The Chief Customer Officer: Put Customers in the Boardroom
Posted by Jeffrey Henning on Wed, May 12, 2010

Have you noticed an empty seat at your company's boardroom? Look around the table, and you will see the usual suspects have taken their places around the CEO. Finance has its chief in the form of a CFO. The IT department gets a CIO. Then there's the Chief Marketing Officer. But the customer doesn't get its chief.
According to one Vovici/CGA survey, 75% of businesses responding had at least an informal customer experience management strategy, but only 16% had a head of customer experience at board level. Companies without customer experience heads have less loyal customers than those who do. By establishing a chief customer officer (CCO ) role within your organization, you in effect put your customers in the boardroom; the CCO will lead your efforts to capture customer feedback, analyze it, and act on it to create better service and a more successful outcome.
Without a CCO, customer advocacy and action is dispersed and diluted. Marketing worries about the customer as a lead; Sales worries about the customer as a prospect; Service worries about the customer as a problem; but there is nobody to think about the customer holistically as they experience and engage with your brands, your products, and the legions of employees who represent your business on the front lines every day.
The Chief Customer Officer should strive to manage and build the brand by strengthening its emotional connection to customers. The CCO should enroll, empower and engage customers: enroll customers in providing regular feedback and insight, empower them to co-create new products and services with the business, and engage them intellectually and emotionally. Newly engaged customers in turn evangelize the business to others, sharing in the success of its new offerings.
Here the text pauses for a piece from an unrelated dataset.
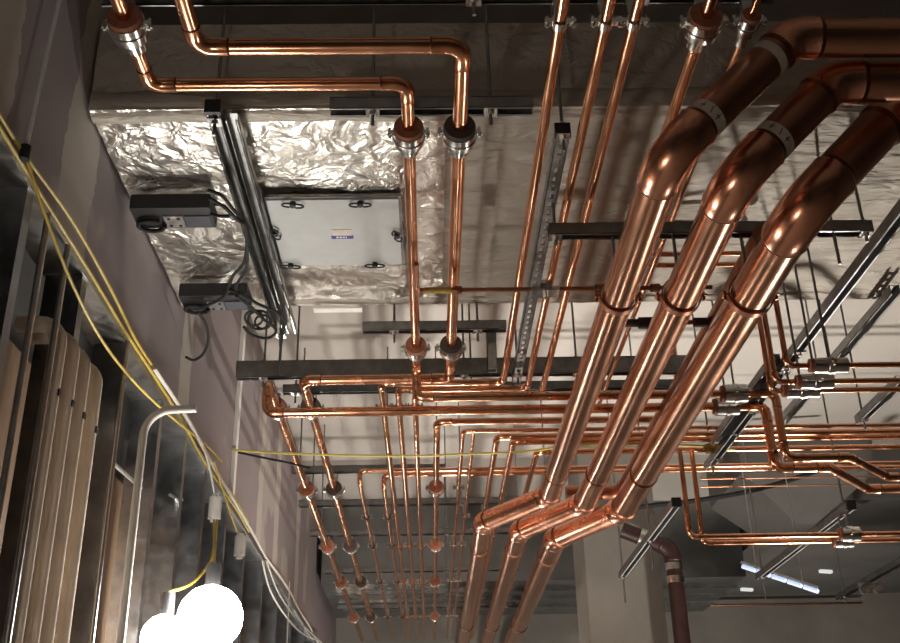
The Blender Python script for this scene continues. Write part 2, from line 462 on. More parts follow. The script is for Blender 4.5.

Customer engagement begins with customer experience management. Few organizations consider the customer experience as a whole, let alone as something designed, implemented, and measured. A CCO can help design the customer experience, beginning with a program that closes the customer feedback loop.
Just as most organizations have not taken a holistic view of the customer, most haven't even taken a holistic view of customer feedback. Too often, feedback lives in silos: Sales has its lost-business survey; Service has its follow-up survey; Product Management has its irregular planning survey. In fact, Fortune 500 firms often field hundreds of surveys per year to their major accounts. Fifteen years ago customer data was dispersed throughout the organization, rather than centrally managed; enter the customer relationship management system. Similarly, today, customer feedback is dispersed throughout the organization, with each department collecting what it thinks is important. The Chief Customer Officer needs to centrally coordinate today's fragmented feedback in order to build tomorrow's customer-driven, designed and consistent customer experiences.
The key role for the Chief Customer Officer is to lead Customer Experience Management:
- To learn what customers value and how they feel about your organization and the current experience you provide.
- To interpret this feedback and prioritize the most important issues.
- To enact change that closes the gap between customer expectations and the actual experience delivered.
- Finally, to monitor key metrics to ensure that your organization continually improves the customer experience.
When it comes to the Voice of the Customer, most organizations listen to it, but not enough organizations act on it. To build loyalty, an organization must effectively prioritize customer issues and implement improvement programs; an organization must consolidate feedback from multiple channels, analyze it across different customer segments, and identify key themes. Statistical analysis from survey research helps prioritize actions, and root-cause analysis helps identify underlying issues and business impact. Through collaboration with customer care and services teams across all lines of businesses, a Chief Customer Officer can identify customer needs and uncover the key drivers of customer issues across geographies and industries for all stages of the customer lifecycle. Under the leadership of the CCO, customer-driven programs can then be designed to address opportunities in a consistent manner throughout the company. This aligns business operations and executive priorities with those of the customers. Thus requirements are continually translated into action.
Put customers in the boardroom, and they will become your evangelists. A C-level title signals the seriousness of your company's commitment to customers and of its dedication to a CEM program. A C-level title can lead the charge from insight to action across the global enterprise. If you want customers to be the chief concern of your business, you need to fill that empty seat in the boardroom: you need a Chief Customer Officer.